When it came for a season de-brief at the end of 2016, his players told him bluntly that they were unhappy with the manner in which their playing style and game plan had been chopped and changed throughout the season.

So he went back to the drawing board.

"It's about creating a style that fits who we are, not what fits how others play. And for us I thought we had a really dominant forward pack," McGregor said.

"The style we wanted to play was coming off the front foot."

As he strived to save his job over the first few months of the season, McGregor also fought a very private battle after his mother Jean suffered a stroke in February.

Jean, a lifelong Illawarra Steelers and Dragons fan, suffered ill health for several months until she died in late May.
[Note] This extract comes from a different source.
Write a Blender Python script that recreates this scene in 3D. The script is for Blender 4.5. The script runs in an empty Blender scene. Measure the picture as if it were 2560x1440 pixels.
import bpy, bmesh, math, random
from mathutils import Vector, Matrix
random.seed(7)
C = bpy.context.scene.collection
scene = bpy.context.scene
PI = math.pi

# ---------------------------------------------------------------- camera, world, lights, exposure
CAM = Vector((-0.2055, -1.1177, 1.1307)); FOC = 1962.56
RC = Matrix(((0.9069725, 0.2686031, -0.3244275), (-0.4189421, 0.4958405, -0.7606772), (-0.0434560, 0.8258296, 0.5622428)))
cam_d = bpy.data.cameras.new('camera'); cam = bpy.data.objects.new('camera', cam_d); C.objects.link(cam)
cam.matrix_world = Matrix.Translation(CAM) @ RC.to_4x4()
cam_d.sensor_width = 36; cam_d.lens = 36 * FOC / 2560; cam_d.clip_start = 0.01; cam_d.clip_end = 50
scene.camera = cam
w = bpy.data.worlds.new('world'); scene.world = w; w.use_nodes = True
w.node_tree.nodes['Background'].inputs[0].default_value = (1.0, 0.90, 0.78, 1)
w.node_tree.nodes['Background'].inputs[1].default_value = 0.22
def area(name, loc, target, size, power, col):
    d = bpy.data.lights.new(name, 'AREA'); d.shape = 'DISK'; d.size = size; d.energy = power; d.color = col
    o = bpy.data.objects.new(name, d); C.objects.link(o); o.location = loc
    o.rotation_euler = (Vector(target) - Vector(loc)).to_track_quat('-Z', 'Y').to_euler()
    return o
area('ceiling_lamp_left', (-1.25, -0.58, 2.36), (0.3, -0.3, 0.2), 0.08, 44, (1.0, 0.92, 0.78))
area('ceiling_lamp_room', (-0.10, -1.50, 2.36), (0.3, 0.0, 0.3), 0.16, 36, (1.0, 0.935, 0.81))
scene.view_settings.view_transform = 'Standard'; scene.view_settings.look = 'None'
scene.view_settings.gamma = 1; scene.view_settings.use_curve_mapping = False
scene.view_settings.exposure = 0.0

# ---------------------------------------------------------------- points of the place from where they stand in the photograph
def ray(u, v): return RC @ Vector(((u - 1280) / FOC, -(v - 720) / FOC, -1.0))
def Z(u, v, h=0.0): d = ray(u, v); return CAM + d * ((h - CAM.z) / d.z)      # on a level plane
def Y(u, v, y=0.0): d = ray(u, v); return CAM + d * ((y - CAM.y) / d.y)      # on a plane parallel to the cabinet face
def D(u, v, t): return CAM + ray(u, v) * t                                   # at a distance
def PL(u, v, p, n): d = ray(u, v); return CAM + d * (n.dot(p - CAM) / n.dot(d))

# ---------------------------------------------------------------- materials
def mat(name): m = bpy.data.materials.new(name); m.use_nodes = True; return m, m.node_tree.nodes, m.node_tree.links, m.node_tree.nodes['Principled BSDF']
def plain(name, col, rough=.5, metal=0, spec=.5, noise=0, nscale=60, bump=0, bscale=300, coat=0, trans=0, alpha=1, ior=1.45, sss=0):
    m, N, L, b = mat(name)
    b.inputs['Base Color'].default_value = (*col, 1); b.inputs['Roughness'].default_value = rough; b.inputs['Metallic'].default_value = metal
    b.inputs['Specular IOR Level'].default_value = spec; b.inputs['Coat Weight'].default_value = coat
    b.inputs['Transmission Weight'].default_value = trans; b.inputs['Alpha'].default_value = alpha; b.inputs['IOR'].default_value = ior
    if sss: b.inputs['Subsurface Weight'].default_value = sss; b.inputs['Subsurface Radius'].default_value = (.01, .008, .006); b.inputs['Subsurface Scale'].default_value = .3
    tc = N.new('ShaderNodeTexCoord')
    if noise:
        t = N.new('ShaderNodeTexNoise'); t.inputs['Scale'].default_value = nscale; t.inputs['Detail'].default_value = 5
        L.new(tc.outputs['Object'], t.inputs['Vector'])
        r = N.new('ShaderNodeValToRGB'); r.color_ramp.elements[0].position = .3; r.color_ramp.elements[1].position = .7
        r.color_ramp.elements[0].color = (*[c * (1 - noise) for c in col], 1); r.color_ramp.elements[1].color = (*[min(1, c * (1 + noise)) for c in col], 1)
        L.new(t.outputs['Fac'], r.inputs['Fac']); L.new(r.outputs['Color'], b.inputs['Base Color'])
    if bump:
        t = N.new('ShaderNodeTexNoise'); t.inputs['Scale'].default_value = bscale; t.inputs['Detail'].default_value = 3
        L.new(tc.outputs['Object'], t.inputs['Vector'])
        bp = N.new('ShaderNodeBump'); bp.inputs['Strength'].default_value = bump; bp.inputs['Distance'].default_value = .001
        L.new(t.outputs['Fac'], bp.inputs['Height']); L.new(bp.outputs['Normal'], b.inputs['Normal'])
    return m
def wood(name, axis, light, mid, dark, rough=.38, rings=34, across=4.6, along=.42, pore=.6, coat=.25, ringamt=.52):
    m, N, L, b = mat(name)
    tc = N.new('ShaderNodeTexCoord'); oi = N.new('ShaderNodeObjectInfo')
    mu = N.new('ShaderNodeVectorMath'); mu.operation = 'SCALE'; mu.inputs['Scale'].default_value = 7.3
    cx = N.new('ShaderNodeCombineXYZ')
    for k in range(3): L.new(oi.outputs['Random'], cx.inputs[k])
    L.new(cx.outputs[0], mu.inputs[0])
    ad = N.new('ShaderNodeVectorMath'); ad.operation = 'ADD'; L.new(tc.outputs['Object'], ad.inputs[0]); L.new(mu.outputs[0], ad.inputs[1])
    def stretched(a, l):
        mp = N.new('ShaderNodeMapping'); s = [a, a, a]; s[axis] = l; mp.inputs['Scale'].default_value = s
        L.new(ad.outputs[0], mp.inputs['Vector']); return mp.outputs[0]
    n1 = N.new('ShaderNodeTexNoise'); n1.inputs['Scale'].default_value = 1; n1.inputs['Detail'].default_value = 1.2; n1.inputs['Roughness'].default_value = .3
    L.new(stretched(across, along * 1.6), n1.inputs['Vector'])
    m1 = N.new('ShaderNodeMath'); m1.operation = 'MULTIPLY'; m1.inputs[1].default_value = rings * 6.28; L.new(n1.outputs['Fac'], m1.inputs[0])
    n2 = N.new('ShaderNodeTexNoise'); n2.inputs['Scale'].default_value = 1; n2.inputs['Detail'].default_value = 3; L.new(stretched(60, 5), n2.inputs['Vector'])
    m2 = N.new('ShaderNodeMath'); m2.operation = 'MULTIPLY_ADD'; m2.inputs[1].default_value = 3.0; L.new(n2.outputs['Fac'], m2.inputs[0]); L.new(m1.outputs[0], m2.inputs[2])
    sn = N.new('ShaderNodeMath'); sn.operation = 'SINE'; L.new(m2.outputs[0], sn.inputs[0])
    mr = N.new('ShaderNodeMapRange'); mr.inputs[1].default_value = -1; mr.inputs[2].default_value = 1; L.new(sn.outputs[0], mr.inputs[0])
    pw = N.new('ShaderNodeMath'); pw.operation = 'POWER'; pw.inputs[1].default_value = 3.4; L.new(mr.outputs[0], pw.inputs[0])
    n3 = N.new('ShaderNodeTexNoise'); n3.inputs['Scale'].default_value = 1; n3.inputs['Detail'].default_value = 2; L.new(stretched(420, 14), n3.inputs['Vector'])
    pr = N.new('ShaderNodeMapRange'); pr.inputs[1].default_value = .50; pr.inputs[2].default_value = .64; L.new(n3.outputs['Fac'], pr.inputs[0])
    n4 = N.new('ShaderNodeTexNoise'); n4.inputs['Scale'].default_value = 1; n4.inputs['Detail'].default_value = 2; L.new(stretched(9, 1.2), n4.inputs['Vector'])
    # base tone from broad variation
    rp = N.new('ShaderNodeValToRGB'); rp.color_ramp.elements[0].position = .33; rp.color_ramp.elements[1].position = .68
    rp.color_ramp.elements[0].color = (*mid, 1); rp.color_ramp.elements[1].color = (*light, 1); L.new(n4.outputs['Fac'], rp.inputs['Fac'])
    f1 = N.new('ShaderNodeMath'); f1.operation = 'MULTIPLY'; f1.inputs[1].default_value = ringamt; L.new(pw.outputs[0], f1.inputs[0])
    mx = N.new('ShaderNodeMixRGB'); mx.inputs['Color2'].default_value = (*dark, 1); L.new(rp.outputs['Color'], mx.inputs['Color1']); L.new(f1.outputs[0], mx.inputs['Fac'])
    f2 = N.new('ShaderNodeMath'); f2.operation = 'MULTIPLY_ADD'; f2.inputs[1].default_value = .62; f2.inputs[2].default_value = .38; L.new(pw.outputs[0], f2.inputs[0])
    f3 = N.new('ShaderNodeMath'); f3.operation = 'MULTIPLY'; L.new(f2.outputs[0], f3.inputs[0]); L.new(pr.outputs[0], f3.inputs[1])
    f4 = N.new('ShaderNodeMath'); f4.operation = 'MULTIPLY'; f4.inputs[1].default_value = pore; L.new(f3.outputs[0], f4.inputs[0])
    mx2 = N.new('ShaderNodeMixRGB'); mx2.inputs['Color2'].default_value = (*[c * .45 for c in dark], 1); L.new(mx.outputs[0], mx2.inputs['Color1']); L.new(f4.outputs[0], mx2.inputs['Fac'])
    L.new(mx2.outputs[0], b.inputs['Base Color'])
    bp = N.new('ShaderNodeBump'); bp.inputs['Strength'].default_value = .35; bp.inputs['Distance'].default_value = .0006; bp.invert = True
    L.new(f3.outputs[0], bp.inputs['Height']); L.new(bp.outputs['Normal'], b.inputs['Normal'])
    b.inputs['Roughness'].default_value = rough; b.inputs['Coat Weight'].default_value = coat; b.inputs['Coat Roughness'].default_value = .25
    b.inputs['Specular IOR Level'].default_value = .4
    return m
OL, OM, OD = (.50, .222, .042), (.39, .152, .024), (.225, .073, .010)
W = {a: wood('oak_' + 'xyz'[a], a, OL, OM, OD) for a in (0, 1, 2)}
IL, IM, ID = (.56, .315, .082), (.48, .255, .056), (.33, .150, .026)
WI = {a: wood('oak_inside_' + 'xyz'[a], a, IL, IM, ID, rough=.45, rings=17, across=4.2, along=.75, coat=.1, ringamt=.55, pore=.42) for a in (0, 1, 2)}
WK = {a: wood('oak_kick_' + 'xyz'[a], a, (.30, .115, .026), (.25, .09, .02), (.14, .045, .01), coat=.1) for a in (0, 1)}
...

McGregor credited his parents with instilling in him his lifelong love of rugby league as well as the self belief that was required to play and coach at the highest level.

"She was a tough, resilient person. I saw mum cry half a dozen times in her life," McGregor said.

"I feel that she was always there for a chat but she told me what I should hear. Mum treated people like she would like to be treated.

"When you hear that stuff at the time you think 'Yeah mum, yeah mum'. But it's not until you don't get to speak to your mother again that you revisit some of those conversations and you understand what she was saying.

"Where I am now has a lot to do with how mum and dad brought me through."